** SUPPLIED DATA **

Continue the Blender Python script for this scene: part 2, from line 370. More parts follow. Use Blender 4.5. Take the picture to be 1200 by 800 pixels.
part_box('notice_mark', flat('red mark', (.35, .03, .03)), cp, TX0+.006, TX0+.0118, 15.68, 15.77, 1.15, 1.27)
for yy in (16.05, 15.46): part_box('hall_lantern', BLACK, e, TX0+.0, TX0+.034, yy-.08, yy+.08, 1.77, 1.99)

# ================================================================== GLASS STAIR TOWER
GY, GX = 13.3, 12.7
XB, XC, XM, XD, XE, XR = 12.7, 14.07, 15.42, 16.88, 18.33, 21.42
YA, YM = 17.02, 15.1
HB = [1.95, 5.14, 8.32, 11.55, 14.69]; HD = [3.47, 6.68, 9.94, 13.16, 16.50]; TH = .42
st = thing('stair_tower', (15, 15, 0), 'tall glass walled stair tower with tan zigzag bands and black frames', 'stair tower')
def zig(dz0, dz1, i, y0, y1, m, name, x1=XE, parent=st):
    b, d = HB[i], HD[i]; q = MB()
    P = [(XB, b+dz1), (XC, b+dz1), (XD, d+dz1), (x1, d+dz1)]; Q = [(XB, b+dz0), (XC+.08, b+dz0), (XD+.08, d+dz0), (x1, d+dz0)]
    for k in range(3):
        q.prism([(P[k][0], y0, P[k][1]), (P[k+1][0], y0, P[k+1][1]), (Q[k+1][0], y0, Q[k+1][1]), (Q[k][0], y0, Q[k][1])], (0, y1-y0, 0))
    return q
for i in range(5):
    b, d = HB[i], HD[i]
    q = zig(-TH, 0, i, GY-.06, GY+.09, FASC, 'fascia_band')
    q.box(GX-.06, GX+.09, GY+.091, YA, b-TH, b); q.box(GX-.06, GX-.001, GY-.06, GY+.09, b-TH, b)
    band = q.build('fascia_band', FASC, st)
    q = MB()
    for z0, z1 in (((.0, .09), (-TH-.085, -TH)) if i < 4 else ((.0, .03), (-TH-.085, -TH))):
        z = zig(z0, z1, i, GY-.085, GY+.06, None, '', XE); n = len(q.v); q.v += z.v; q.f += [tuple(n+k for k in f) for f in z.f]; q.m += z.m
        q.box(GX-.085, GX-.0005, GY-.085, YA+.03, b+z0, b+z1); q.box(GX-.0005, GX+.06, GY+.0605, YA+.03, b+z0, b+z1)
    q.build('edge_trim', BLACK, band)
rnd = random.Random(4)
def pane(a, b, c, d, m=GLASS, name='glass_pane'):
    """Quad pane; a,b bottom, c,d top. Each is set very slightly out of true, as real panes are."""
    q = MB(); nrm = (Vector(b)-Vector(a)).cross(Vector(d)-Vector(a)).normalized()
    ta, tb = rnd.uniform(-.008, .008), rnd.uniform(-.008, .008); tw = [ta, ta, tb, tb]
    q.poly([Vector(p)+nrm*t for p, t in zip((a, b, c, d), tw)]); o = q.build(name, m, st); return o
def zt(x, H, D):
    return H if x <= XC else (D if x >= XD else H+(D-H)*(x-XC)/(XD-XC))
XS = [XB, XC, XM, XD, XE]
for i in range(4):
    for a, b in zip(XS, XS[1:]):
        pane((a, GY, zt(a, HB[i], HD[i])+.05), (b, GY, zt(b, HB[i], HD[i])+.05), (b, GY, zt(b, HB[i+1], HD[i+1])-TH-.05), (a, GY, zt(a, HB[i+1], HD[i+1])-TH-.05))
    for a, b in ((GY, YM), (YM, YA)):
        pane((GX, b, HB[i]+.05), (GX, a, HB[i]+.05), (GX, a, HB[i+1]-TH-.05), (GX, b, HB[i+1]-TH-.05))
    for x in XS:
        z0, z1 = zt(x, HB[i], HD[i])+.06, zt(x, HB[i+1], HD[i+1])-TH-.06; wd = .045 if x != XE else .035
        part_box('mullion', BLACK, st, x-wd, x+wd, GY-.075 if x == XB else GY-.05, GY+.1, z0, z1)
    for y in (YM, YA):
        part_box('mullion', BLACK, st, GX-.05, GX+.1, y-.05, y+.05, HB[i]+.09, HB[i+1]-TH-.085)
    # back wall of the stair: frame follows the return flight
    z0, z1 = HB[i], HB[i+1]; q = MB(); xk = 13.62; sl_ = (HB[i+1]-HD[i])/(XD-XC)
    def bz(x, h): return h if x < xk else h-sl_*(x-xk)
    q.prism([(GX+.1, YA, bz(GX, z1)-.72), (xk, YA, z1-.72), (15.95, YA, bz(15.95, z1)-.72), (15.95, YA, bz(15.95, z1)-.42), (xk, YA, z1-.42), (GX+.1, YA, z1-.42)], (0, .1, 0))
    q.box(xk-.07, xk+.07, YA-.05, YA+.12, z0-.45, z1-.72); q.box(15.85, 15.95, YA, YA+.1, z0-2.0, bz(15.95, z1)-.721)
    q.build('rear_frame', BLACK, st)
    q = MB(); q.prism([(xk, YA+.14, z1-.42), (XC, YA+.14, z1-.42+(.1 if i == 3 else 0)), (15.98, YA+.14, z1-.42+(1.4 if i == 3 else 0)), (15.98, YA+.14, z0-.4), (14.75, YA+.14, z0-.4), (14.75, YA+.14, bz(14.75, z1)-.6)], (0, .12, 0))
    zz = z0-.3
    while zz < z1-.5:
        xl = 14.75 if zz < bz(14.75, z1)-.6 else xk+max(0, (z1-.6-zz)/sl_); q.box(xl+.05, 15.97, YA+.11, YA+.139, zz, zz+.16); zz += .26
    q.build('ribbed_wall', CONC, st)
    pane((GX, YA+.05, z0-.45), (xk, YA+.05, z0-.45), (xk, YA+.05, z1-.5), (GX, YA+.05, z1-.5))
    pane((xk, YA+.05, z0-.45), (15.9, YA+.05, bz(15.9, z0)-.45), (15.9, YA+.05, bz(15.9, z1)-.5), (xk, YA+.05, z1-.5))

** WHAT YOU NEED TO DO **
Extract the listing in its entirety and repeat it exactly.

** FINISHED EXERCISE **
Continue the Blender Python script for this scene: part 2, from line 370. More parts follow. Use Blender 4.5. Take the picture to be 1200 by 800 pixels.
part_box('notice_mark', flat('red mark', (.35, .03, .03)), cp, TX0+.006, TX0+.0118, 15.68, 15.77, 1.15, 1.27)
for yy in (16.05, 15.46): part_box('hall_lantern', BLACK, e, TX0+.0, TX0+.034, yy-.08, yy+.08, 1.77, 1.99)

# ================================================================== GLASS STAIR TOWER
GY, GX = 13.3, 12.7
XB, XC, XM, XD, XE, XR = 12.7, 14.07, 15.42, 16.88, 18.33, 21.42
YA, YM = 17.02, 15.1
HB = [1.95, 5.14, 8.32, 11.55, 14.69]; HD = [3.47, 6.68, 9.94, 13.16, 16.50]; TH = .42
st = thing('stair_tower', (15, 15, 0), 'tall glass walled stair tower with tan zigzag bands and black frames', 'stair tower')
def zig(dz0, dz1, i, y0, y1, m, name, x1=XE, parent=st):
    b, d = HB[i], HD[i]; q = MB()
    P = [(XB, b+dz1), (XC, b+dz1), (XD, d+dz1), (x1, d+dz1)]; Q = [(XB, b+dz0), (XC+.08, b+dz0), (XD+.08, d+dz0), (x1, d+dz0)]
    for k in range(3):
        q.prism([(P[k][0], y0, P[k][1]), (P[k+1][0], y0, P[k+1][1]), (Q[k+1][0], y0, Q[k+1][1]), (Q[k][0], y0, Q[k][1])], (0, y1-y0, 0))
    return q
for i in range(5):
    b, d = HB[i], HD[i]
    q = zig(-TH, 0, i, GY-.06, GY+.09, FASC, 'fascia_band')
    q.box(GX-.06, GX+.09, GY+.091, YA, b-TH, b); q.box(GX-.06, GX-.001, GY-.06, GY+.09, b-TH, b)
    band = q.build('fascia_band', FASC, st)
    q = MB()
    for z0, z1 in (((.0, .09), (-TH-.085, -TH)) if i < 4 else ((.0, .03), (-TH-.085, -TH))):
        z = zig(z0, z1, i, GY-.085, GY+.06, None, '', XE); n = len(q.v); q.v += z.v; q.f += [tuple(n+k for k in f) for f in z.f]; q.m += z.m
        q.box(GX-.085, GX-.0005, GY-.085, YA+.03, b+z0, b+z1); q.box(GX-.0005, GX+.06, GY+.0605, YA+.03, b+z0, b+z1)
    q.build('edge_trim', BLACK, band)
rnd = random.Random(4)
def pane(a, b, c, d, m=GLASS, name='glass_pane'):
    """Quad pane; a,b bottom, c,d top. Each is set very slightly out of true, as real panes are."""
    q = MB(); nrm = (Vector(b)-Vector(a)).cross(Vector(d)-Vector(a)).normalized()
    ta, tb = rnd.uniform(-.008, .008), rnd.uniform(-.008, .008); tw = [ta, ta, tb, tb]
    q.poly([Vector(p)+nrm*t for p, t in zip((a, b, c, d), tw)]); o = q.build(name, m, st); return o
def zt(x, H, D):
    return H if x <= XC else (D if x >= XD else H+(D-H)*(x-XC)/(XD-XC))
XS = [XB, XC, XM, XD, XE]
for i in range(4):
    for a, b in zip(XS, XS[1:]):
        pane((a, GY, zt(a, HB[i], HD[i])+.05), (b, GY, zt(b, HB[i], HD[i])+.05), (b, GY, zt(b, HB[i+1], HD[i+1])-TH-.05), (a, GY, zt(a, HB[i+1], HD[i+1])-TH-.05))
    for a, b in ((GY, YM), (YM, YA)):
        pane((GX, b, HB[i]+.05), (GX, a, HB[i]+.05), (GX, a, HB[i+1]-TH-.05), (GX, b, HB[i+1]-TH-.05))
    for x in XS:
        z0, z1 = zt(x, HB[i], HD[i])+.06, zt(x, HB[i+1], HD[i+1])-TH-.06; wd = .045 if x != XE else .035
        part_box('mullion', BLACK, st, x-wd, x+wd, GY-.075 if x == XB else GY-.05, GY+.1, z0, z1)
    for y in (YM, YA):
        part_box('mullion', BLACK, st, GX-.05, GX+.1, y-.05, y+.05, HB[i]+.09, HB[i+1]-TH-.085)
    # back wall of the stair: frame follows the return flight
    z0, z1 = HB[i], HB[i+1]; q = MB(); xk = 13.62; sl_ = (HB[i+1]-HD[i])/(XD-XC)
    def bz(x, h): return h if x < xk else h-sl_*(x-xk)
    q.prism([(GX+.1, YA, bz(GX, z1)-.72), (xk, YA, z1-.72), (15.95, YA, bz(15.95, z1)-.72), (15.95, YA, bz(15.95, z1)-.42), (xk, YA, z1-.42), (GX+.1, YA, z1-.42)], (0, .1, 0))
    q.box(xk-.07, xk+.07, YA-.05, YA+.12, z0-.45, z1-.72); q.box(15.85, 15.95, YA, YA+.1, z0-2.0, bz(15.95, z1)-.721)
    q.build('rear_frame', BLACK, st)
    q = MB(); q.prism([(xk, YA+.14, z1-.42), (XC, YA+.14, z1-.42+(.1 if i == 3 else 0)), (15.98, YA+.14, z1-.42+(1.4 if i == 3 else 0)), (15.98, YA+.14, z0-.4), (14.75, YA+.14, z0-.4), (14.75, YA+.14, bz(14.75, z1)-.6)], (0, .12, 0))
    zz = z0-.3
    while zz < z1-.5:
        xl = 14.75 if zz < bz(14.75, z1)-.6 else xk+max(0, (z1-.6-zz)/sl_); q.box(xl+.05, 15.97, YA+.11, YA+.139, zz, zz+.16); zz += .26
    q.build('ribbed_wall', CONC, st)
    pane((GX, YA+.05, z0-.45), (xk, YA+.05, z0-.45), (xk, YA+.05, z1-.5), (GX, YA+.05, z1-.5))
    pane((xk, YA+.05, z0-.45), (15.9, YA+.05, bz(15.9, z0)-.45), (15.9, YA+.05, bz(15.9, z1)-.5), (xk, YA+.05, z1-.5))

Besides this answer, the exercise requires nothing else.